Sunday, 4 December 2011

Standards and regulations

Back in the commercial world, a lack of standards is presenting another obstacle to the widespread adoption of LED technology.

For Douglas Bryan, CEO of Lighting Council Australia, the many LED products flooding a lightly-regulated market is a cause for concern.

"There are some very good products available, but there are lots of products that fail to meet the claims of suppliers in terms of longevity and other aspects of performance like colour characteristics and efficacy," Bryan told Electronics News. "Quality issues on the market are undermining consumer confidence in the product to justify the major outlay for LEDs."
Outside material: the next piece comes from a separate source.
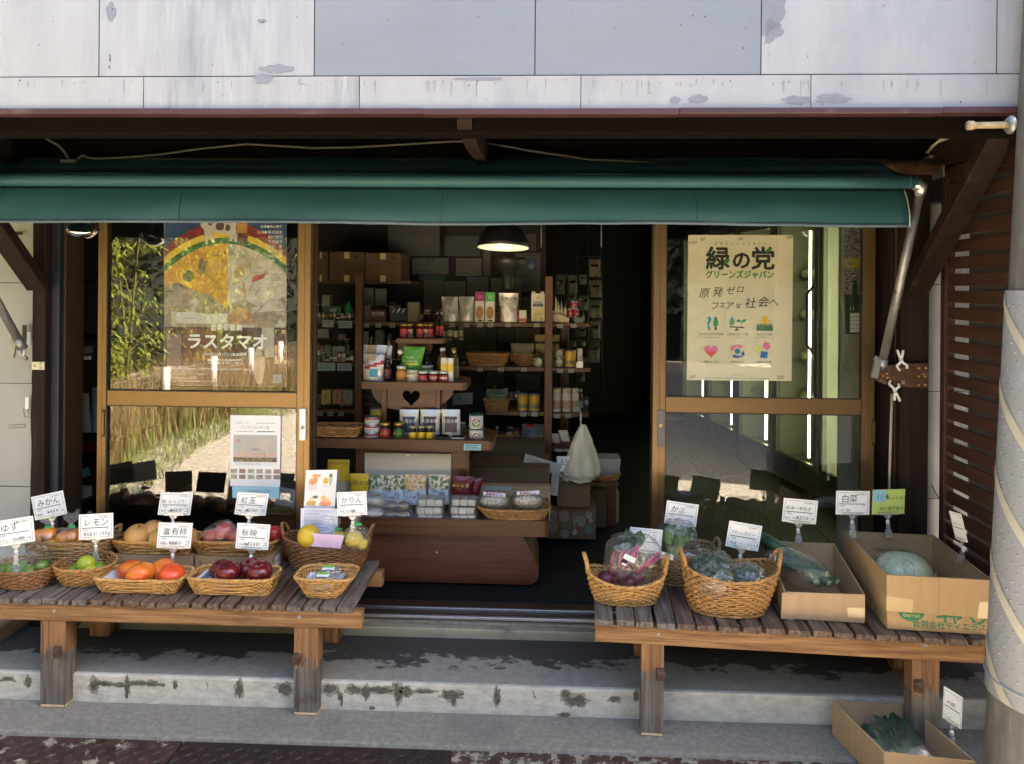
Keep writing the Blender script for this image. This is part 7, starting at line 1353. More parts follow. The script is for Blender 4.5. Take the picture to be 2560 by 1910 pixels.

As the first step toward improving consumer confidence in LED lights, Lighting Council Australia introduced a labelling-based quality program called the Solid State Lighting (SSL) quality scheme.

A voluntary industry scheme, it relies on third-party test reports of the products provided by the supplier for critical parameters like luminaire efficacy, light output, measured input power, correlated colour temperature and the colour rendering index.

Once verified and paid for, a label is issued for use on the product and in product literature for a period of three years.

The scheme, being entirely voluntary, is far from being a standard or regulation, and presents little, if any obstacle to rogue importers. According to Bryan, Australian regulators are awaiting the introduction of international standards and the outcome of more testing around the world.

As with other products, the US, Europe and Asia are expected to have different standards and regulations. Currently, the most advanced is the U.S. Department of Energy's Solid State Lighting Energy Star standard.

The U.S. standard is based around the Illuminating Engineering Society of North America (IES) LM-79 "Electrical and Photometric Measurements of Solid-State Lighting Products" and LM-80 "Measuring Lumen Maintenance of LED Light Sources" test methods.

Together, these two methods cover the luminaire and the LED package, arrays and modules, and LM-80 in particular is rigorous enough to eliminate most of the unsubstantiated claims made about LED lifetime.

It is hard to imagine what Thomas Edison and the other scientists behind the incandescent light bulb would have thought of today's world, as their invention is superceded by ever more efficient technologies in quick succession.

But perhaps Edison, that consummate capitalist, would recognise the immense potential surrounding LEDs – the opportunity for brighter and near-ubiquitous lighting, without the heavy environmental cost; the opportunity for Australia to play a bigger part in the global electronics supply chain, and for quality electronics designers to make big profits from their expertise and hard work.

However, even as consumers and manufacturers around the world start to take notice of LEDs, there are threats to the widespread adoption of the technology. Already, many early adopters, stung by the flood of inferior products, perceive LEDs as being overpriced and of variable quality.